What follows, as always with Hellman, is the stuff of solidly built melodrama, drawn with a broad brush but far from cartoonish. I think it’s fairly safe to assume that she got the idea for the play from Dashiell Hammett, her longtime companion, who had worked as a union-busting Pinkerton operative before embracing hard-left politics (and, later in life, unabashed Stalinism) and, in 1929, published “Red Harvest,” a hard-boiled mystery novel whose plot unmistakably prefigures that of “Days to Come.” But Hammett had no gift for playwriting, while Hellman was a master of the well-made play, and though “Days to Come” occasionally stoops to progressive sermonizing, it mostly sticks to down-the-center storytelling.
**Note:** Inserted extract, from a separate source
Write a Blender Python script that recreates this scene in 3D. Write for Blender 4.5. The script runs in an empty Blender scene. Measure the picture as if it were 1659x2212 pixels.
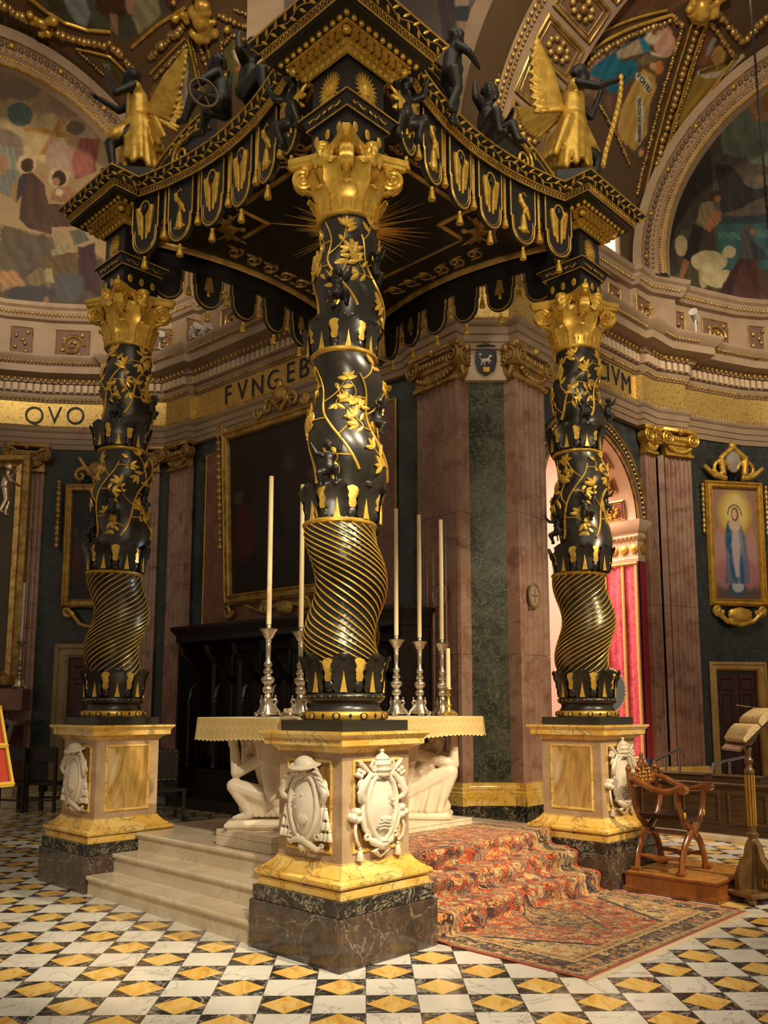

Reviewing a Mint production is a nightmare for critics who thrive on picking flaws. The cast is very well chosen, especially Janie Brookshire, who plays the matriarch of the Rodman family. Harry Feiner, the set designer, has fit two naturalistic interiors onto the Beckett Theatre’s revolving stage—a neat piece of scenic prestidigitation for a 99-seat off-Broadway house, and one of a kind for which the Mint is justly celebrated. (You can actually see the set being changed during the intermission.) Some of the camera angles show the first row of the audience, whose presence is audible without being in any way intrusive. That’s a happy, even comforting touch: You’ll come away from “Days to Come” feeling as though you’ve seen a real stage show, not a telecast.